Aqui é “volta pra tua terra”, a expressão favorita.
Exatamente.

No colóquio, tem a participação de lideranças da esquerda portuguesa. Essa sua fala, de que a esquerda em Portugal não pode se tornar esse obstáculo faça com que o Governo caia para o lado da extrema-direita em alguma decisão, vai compartilhá-la nos seus encontros para servir, digamos, de alerta para a esquerda portuguesa?
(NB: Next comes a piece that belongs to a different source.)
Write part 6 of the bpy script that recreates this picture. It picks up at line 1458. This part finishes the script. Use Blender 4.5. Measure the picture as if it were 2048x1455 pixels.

É um estilo coloquial a nossa reunião, é mais de prospecção de temas e assuntos que não vão chegar a parte de dar conselhos e traçar políticas para os outros países. A grande preocupação que nós temos lá no Brasil, e que está relacionado, inclusive, com o futuro das eleições, é da possibilidade de se formar um bloco onde a direita conservadora tradicional, a direita clássica, a direita ideológica, que cria uma aparência de centro nas suas políticas e precisa da extrema-direita para se eleger. Isso seria o pior para o país, eu acho que seria o pior para qualquer país. E eu acho que a experiência que Portugal tem nas relações com as suas ex-colônias e a relação com os países africanos não cria essa possibilidade, na minha opinião, de formar uma maioria de um governo com a extrema-direita. Mas hoje a gente não pode apostar em nada de maneira definitiva.